From the 14th century days when landowner William Harpour created an 80-acre enclosed area, orhaeg (creating "Harpour's haeg"), the place has borne fruits - from fish in the River Irk, to profitable 18th and 19th centuries dyeing, bleaching and engineering works and culinary delicacies.

No one adored the local delicacy of cow heel pie more than novelist Anthony Burgess, another son of Harpurhey.

Local butcher Eric Pimlott still sells white cow heel at £2.45 a kilo but says he has measured the district's decline in the changing shopping patterns during his 34 years of trade here. "Once, when there was work, you'd find it quiet in the week and busy when the workers were around, at the weekend," he said. "Now every day is much the same for people. The sense of purpose has gone."

For 23 years, Mr Pimlott traded from premises on a local council estate. Then the jobs went and the rot set so he moved premises, 11 years ago. "Most of the working people were moving out of the estate because there were drug addicts hanging about," he said.
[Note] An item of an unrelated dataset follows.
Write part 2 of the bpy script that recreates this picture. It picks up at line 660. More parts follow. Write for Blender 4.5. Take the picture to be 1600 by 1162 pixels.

"I couldn't leave the shop for five minutes without someone breaking in to it." Outside, Fred Dyson, a retired wedding photographer, dodges the leaky shopping-centre roof as he scurries home. "Facilities - that's what's missing," he said. "You might laugh at the idea of Boy's Brigade, boy scouts and church - but they all gave us something to do." These days he just spends time saving his pension for trips to Portugal. "Get's me away from the place."

The shops beneath the arcade's peeling paintwork say everything about the affluence of this place. There's William Hill, Quicksilver's casino, Supercigs and Shoe Express. Bill Brown's Fresh Fruit & Veg haslong since been boarded up, along with a pet food shop and jewellers.

The Independent's search for some agents of neighbourhood renewal was equally depressing. No one was available at the Harpurhey Neighbourhood Project, none of the three local city councillors was around and the only available source of information on job creation was the buildings manager at the local Employment and Regeneration Partnership. The focus here was on 16-to-19 year olds who leave school with no formal qualifications at all, he said. This might lower the 6.4 per cent local unemployment rate.

Manchester City Council, which has considered Harpurhey to be one of its priority regeneration needs for several years, accepts that its challenge is to stop locals moving out once they have benefited from the economic renaissance Manchester city centre, five miles to the south, is undergoing. "The city centre's accelerating economic growth has seen migration as people have power to exercise the choice," said the council's deputy chief executive, Eamonn Boylan. "We want to invest so economically active people remain."

The fruits of this strategy will be revealed next week, when a £17m district centre including undercover market, leisure centre and expanded shopping arcade opens.

A 500-pupil sixth form centre is also planned for the site of the former swimming baths.

The Embassy Club regulars remain sceptical.

Derek Roberts, 67, talks about a neighbourhood spirit which is as strong as ever - "Look at what happened when this place burned down. We all chipped in to get it rebuilt again," he said - but he thinks the new police station is a joke. "You know it's closed on Sundays don't you?" he said.

It seems they all need a good dose of Mr Manning to lift their spirits. The comedian has some unprintable gags about the days when it was six to a bed in the Harpurhey back-to-backs but he was rendered quite emotional yesterday by the suggestion that his manor had gone to the dogs.

"In the days of poverty, when everybody had nothing, we used to walk to the football at Manchester City," Mr Manning said. "I can't see the kids doing that these days. We've got shops and a petrol stations, the houses are lovely and the curtains are clean. What more could people want?"

HARPURHEY

* Population: 8,834

* Number of schools: 2 primary

* Violent crime per 1,000 population: 25.5

* Mainline station: Picadilly and Victoria, Manchester

* Residents with University degrees: 8.6%

* Unemployment: 6.4%

* Detached and semi-detached houses: 36.5%

* Celebrity links: Bernard Manning, and his Embassy Club. Les Dawson, below first performed in Harpurhey with Manning, in the Lee Road Social Club.

Syd Little and Eddie Large also started their comedy careers in Harpurhey.